Helping Communities Protect Their Natural Heritage

As increasing numbers of Americans move west, planners and land managers are confronted with the challenging task of guiding the design and placement of new roads, homes, communities and much-needed renewable energy developments in ways that preserve the teeming wildlife populations and vast wild landscapes that draw us here. The Craighead Institute is committed to partnering with other scientists, land managers, planners, and concerned citizens to build and apply effective, science-based solutions to these environmental challenges with the goal of sustaining both people and wildlife in the Greater Yellowstone Ecosystem. Craighead Institute believes that people can coexist with intact wild ecosystems. We are confident our efforts will continue to play a key role in helping resource managers and conservationists develop conservation plans that benefit all species - including people.

Adaptation Work:

Conservation Science

Durable conservation solutions require a commitment to scientific facts, innovative problem solving, and fairness to stakeholders. And, in today’s world, progressive avenues for direct, positive involvement.
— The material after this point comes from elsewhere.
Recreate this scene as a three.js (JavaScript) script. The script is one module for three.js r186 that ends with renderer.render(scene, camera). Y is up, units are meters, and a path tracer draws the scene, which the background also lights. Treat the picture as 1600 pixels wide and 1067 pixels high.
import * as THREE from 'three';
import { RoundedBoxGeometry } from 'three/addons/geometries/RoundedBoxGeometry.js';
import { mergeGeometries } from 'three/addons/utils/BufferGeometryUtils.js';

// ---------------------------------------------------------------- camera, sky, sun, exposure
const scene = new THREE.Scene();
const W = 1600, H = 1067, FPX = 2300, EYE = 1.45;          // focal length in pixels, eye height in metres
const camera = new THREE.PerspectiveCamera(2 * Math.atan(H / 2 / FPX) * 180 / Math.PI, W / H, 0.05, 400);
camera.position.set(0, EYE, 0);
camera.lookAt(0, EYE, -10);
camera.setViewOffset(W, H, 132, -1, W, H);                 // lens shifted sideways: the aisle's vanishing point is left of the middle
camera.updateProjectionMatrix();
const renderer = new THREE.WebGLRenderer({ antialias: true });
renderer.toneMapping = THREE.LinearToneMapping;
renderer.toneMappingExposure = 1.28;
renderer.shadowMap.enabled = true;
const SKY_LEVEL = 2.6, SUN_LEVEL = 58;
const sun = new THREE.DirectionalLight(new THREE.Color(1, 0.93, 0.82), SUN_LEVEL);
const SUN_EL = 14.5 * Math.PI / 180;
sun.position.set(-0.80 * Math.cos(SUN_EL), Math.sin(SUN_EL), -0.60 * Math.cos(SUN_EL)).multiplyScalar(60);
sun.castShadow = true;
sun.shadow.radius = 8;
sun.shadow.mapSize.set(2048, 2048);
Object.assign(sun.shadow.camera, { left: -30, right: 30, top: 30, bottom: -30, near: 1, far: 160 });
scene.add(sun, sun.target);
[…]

At Craighead we have a long tradition of conducting field studies of wildlife, developing tools that help people put scientific information to use, and implementing projects that get real conservation done on the ground.

Youth in Conservation

Young people want and deserve a healthy world that includes clean water, clean air, wildlife and outdoor adventure. Having leaders for conservation tomorrow depends on what we do today. At Craighead, we link young people to the outdoors and offer them control of their future through active participation in science-based solutions for people and wildlife.

Conservation for 2100

By the early 20th century, many wildlife populations in North America had been decimated by unregulated and commercial harvest. The revolutionary solutions our predecessors derived almost 100 years ago included game laws, the development of wildlife science as a profession, and systems to effectively fund population management. Today, our wildlife face new and different threats, many of them habitat-related. In order to meet the challenges of the 21st century, we must innovate now. Modern conservation will depend upon collaboration among diverse interests with a common goal; maintaining biodiversity and a healthy environment for all species. Modern conservation needs to be inclusive, not adversarial; and respectful, not confrontational. We all need to unite to fight a common enemy which is ourselves.